The past three months have been filled with more joy, more pain, more confusion, and more ups-and-downs than I ever could have imagined.
Walking into my first day of my new job, I was immediately overwhelmed with nervous excitement. Starting something that would remove 99% of the emotional stress I had been dealing with over the past year, I was anxious to have my life back.
My first day was, needless to say, exhausting. I met new faces, had a couple of meetings with my boss, and began the tasks of my position as "Purchasing Coordinator".
Let me just say, even when I applied for this position it wasn't exactly what I would have picked for my future. But, all-in-all I knew that God was leading me-tugging at my heart-to trust Him and be obedient. So, there I was.
Sitting in a quiet office space in the middle of the FOG (Financial Operations Group). I quickly got adjusted into the fast pace of my job as I would take on close to 50, 60, 80 emails in a given day. I made purchases, invoices came through and coding was accounted for. I saw everything from swimming pool requests to baby dolls come across my desk. Everyone had a beautifully creative idea for a new shirt or promotional item to witness to others. I helped create projects and process them down to the very last detail. I was busy.
With the Christmas season around the corner, joy and giving was in the air. Therefore, campuses were requested everything they could think of to express their gratitude to volunteers and team members with the perfect gift. Spreadsheets were required with numbers, formulas, and percentages I hadn't used since high school.
Despite the fact that I was getting a paycheck for all that I was doing, I never wanted this to be "just a job". I was serving my church and the ministry in a way that was honorable and pleasing to God. But, there were days that I would question, "Why, of all places, did you put me in finance?"
And, even though I didn't know what I got myself into all I could think of as I left work was, "I get to spend the entire evening with my husband. And, I get to do this again tomorrow." Therefore, my role in the finance department didn't seem quite so bad.
The first month of my role was brutal. There is something that happens-almost like clockwork-when the enemy watches you be responsive to God's will. You suddenly become a walking target. Believe me, I felt the dagger through my heart as Satan attacked all that was important to me-starting with my marriage.
Anyone that knows me, knows that I have a purpose within my marriage. And, I will be honest. Thanks to Satan, my marriage was anything but what it should have been at this point. It was, in fact, the very thing that was destroying me. The hateful words, the emotional jabs, the insecurities-they filled my marriage. My relationship was put under a microscope as I had to finally face the fact that we were not "okay". I felt like we were strangers living under one roof.

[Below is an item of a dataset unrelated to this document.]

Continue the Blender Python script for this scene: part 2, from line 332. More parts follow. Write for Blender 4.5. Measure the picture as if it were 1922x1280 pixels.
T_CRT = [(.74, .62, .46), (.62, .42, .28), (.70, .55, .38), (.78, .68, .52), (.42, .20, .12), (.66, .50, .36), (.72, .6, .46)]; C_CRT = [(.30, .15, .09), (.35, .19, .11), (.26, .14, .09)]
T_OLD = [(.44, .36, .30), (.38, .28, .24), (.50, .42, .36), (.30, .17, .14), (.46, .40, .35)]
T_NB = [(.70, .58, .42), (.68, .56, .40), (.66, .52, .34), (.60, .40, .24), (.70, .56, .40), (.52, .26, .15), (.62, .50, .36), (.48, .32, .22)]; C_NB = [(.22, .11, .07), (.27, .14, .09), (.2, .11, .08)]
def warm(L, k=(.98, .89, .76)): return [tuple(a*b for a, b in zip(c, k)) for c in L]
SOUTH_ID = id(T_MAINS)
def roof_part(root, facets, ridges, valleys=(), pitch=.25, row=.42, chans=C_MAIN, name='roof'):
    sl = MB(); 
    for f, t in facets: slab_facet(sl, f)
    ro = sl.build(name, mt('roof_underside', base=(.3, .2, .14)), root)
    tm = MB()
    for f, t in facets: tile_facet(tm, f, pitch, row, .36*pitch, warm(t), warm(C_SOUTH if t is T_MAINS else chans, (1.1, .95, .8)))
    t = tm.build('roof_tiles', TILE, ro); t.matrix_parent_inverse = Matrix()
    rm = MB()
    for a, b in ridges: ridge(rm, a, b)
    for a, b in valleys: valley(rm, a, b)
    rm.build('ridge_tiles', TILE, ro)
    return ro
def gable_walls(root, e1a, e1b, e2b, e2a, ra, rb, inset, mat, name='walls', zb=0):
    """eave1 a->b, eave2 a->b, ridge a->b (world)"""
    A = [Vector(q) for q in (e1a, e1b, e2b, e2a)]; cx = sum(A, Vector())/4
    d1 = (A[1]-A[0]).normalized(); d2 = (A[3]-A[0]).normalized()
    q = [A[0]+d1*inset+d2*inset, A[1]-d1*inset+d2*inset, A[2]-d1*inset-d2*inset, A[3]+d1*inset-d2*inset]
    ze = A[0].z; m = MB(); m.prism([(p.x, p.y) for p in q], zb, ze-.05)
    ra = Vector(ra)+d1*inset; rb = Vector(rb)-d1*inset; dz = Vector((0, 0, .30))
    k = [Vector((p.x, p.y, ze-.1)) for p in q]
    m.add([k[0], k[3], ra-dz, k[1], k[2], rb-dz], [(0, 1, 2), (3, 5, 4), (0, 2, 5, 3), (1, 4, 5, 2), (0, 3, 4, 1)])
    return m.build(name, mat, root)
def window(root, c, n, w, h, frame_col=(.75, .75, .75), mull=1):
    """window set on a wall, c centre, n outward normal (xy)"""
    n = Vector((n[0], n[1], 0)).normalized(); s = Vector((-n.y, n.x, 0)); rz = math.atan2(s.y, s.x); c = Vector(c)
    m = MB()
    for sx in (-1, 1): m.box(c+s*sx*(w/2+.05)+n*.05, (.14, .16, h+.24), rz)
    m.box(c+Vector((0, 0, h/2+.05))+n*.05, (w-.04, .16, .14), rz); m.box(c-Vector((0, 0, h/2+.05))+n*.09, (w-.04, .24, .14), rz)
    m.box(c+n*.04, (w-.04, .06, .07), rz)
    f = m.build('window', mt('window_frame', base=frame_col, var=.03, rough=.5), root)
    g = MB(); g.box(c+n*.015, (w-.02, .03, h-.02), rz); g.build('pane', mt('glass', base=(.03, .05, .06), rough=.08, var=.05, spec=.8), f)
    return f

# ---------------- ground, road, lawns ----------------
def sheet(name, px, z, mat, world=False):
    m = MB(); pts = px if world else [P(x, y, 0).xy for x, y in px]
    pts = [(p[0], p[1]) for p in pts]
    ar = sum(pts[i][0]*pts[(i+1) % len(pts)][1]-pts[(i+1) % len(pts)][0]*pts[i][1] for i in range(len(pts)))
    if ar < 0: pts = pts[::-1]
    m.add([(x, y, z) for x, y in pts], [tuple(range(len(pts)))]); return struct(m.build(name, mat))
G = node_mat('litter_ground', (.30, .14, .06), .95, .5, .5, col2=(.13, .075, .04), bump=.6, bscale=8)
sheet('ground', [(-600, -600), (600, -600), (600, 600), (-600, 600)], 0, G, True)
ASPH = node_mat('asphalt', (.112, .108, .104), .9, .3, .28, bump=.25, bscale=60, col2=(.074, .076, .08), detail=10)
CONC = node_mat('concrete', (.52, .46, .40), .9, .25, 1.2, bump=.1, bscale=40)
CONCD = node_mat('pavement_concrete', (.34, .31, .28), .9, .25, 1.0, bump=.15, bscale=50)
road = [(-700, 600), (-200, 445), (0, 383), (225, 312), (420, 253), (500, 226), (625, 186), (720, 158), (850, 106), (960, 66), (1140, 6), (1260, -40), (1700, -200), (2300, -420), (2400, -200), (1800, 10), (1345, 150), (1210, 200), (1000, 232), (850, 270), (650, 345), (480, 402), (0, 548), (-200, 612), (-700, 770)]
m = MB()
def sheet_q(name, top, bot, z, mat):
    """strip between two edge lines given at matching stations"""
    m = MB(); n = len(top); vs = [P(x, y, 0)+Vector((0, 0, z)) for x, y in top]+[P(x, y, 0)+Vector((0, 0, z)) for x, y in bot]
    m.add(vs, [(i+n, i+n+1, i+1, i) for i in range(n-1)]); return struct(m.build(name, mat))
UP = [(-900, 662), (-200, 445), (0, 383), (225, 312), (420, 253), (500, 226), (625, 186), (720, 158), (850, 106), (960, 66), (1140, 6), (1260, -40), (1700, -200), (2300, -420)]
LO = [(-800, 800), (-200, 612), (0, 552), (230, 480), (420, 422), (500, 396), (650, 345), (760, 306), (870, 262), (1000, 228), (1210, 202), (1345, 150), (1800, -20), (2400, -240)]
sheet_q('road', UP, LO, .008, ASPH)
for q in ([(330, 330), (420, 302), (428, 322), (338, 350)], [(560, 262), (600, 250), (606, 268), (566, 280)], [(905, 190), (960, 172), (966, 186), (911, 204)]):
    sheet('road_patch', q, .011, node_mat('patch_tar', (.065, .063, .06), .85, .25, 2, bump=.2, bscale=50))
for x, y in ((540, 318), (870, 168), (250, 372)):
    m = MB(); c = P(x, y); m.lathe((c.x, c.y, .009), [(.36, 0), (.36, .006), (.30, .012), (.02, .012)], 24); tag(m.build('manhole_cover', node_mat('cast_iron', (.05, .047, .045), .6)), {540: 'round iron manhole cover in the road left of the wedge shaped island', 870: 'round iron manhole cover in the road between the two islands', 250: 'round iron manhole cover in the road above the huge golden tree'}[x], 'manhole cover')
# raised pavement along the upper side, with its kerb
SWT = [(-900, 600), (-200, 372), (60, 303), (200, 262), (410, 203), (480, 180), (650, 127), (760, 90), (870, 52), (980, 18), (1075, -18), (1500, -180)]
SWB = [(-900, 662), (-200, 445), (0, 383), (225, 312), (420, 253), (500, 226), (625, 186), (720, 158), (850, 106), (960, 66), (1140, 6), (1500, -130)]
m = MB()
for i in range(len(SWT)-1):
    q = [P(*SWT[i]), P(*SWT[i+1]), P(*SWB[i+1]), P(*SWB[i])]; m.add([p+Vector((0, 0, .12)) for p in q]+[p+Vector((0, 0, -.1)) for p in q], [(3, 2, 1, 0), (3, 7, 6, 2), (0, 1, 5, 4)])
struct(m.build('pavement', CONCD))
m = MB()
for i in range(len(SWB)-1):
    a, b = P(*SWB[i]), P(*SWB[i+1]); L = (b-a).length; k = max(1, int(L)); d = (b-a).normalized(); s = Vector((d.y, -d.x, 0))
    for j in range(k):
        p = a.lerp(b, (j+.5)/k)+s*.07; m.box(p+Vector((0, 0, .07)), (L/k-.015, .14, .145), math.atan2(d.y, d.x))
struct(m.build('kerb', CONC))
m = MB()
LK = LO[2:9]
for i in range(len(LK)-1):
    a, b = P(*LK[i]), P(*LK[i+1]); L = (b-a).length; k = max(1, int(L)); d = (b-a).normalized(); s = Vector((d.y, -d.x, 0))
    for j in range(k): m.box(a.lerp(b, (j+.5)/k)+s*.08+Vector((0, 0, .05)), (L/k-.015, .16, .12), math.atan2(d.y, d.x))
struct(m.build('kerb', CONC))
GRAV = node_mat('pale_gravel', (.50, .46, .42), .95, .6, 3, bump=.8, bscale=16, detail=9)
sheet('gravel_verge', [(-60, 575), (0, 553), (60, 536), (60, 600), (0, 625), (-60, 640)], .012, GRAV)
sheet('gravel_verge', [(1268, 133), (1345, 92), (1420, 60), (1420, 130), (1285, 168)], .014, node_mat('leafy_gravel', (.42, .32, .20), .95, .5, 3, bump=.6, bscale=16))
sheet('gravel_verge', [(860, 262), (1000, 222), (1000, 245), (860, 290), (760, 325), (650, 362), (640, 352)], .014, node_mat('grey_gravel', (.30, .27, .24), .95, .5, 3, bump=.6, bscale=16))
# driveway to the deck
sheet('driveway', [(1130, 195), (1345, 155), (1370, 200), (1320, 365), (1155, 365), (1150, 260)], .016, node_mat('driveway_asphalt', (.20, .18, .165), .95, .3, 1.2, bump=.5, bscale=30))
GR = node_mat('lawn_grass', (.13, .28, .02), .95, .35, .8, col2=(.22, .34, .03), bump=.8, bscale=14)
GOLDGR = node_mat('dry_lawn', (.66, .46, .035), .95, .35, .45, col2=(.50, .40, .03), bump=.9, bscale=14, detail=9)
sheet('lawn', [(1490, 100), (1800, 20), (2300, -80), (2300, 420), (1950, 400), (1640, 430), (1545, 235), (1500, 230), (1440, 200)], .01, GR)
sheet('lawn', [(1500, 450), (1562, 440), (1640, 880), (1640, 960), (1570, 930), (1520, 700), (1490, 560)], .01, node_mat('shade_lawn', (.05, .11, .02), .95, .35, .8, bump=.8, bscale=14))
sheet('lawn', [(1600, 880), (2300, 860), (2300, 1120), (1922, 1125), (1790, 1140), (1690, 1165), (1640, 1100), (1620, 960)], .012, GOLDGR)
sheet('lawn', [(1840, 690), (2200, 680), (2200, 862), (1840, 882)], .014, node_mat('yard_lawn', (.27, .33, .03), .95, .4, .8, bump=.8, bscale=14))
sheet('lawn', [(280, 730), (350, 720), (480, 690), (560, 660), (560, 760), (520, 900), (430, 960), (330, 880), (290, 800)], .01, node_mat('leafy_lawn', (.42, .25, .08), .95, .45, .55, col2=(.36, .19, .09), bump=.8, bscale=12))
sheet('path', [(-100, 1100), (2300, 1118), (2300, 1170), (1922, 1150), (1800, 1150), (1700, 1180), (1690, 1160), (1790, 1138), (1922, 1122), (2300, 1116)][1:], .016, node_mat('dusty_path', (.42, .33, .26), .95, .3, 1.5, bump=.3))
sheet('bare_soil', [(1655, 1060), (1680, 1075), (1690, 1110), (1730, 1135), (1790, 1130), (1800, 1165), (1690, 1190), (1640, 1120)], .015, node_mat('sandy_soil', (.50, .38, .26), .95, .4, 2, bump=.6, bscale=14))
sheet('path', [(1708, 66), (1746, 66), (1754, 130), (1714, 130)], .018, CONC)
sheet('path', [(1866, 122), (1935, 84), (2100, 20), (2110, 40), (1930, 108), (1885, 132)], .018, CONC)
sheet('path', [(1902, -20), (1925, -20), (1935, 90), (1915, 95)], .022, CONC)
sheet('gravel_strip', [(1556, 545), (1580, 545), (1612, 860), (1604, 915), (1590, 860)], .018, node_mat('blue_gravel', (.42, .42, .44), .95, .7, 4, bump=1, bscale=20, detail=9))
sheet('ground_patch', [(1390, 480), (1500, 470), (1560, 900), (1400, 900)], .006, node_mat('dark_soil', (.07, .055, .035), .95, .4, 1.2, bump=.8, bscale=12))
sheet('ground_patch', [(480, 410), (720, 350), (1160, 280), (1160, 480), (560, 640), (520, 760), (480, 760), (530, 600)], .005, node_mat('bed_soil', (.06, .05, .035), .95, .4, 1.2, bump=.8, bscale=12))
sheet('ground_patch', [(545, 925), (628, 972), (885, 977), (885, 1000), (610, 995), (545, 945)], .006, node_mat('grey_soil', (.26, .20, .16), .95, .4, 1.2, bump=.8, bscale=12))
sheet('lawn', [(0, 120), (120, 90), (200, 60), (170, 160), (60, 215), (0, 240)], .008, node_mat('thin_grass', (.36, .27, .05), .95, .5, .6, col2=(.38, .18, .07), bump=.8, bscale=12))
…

For the first time in our marriage, we were on great schedules that allowed us to spend time with one another. But, this meant all the more opportunity to find things wrong.
"He doesn't understand you."
"You deserve to be treated better."
"When was the last time he made you feel valued?"
"He doesn't even care about you-much less love you."
"Why did you even get married?"
These were the questions that haunted me every single night. My thoughts got lost in the past and I began thinking about regrets. I lost sleep, lost weight, and patience. Over time, I felt helpless and believed these things that the Devil was placing within me. Until, I gave up.
Yes, I literally gave up. I thought that it didn't matter one way or the other, my marriage was falling apart. I was thankful I didn't have a child. And, I gave everything over to God. I prayed with all of my might for God to provide clarity-for Him to use this situation to benefit His will. I prayed for peace and a change.
That's when God's perfect purpose was made known. My job became hugely instrumental in mentoring me through the pain, linking me with support, and providing me with friends that were there to push me through. God molded my husband's heart and made him beautifully vulnerable to share his feelings with me. He turned from this stone cold man that I didn't want to be around to the person that I didn't want to give up on.
If only for a second, I saw a glimmer of hope that was put into action through my faith. I began to pray for him and ask God to bless our marriage. To turn my selfishness into understanding and love. To take responsibility for my part. I wanted to become the woman, the wife, I was created to be.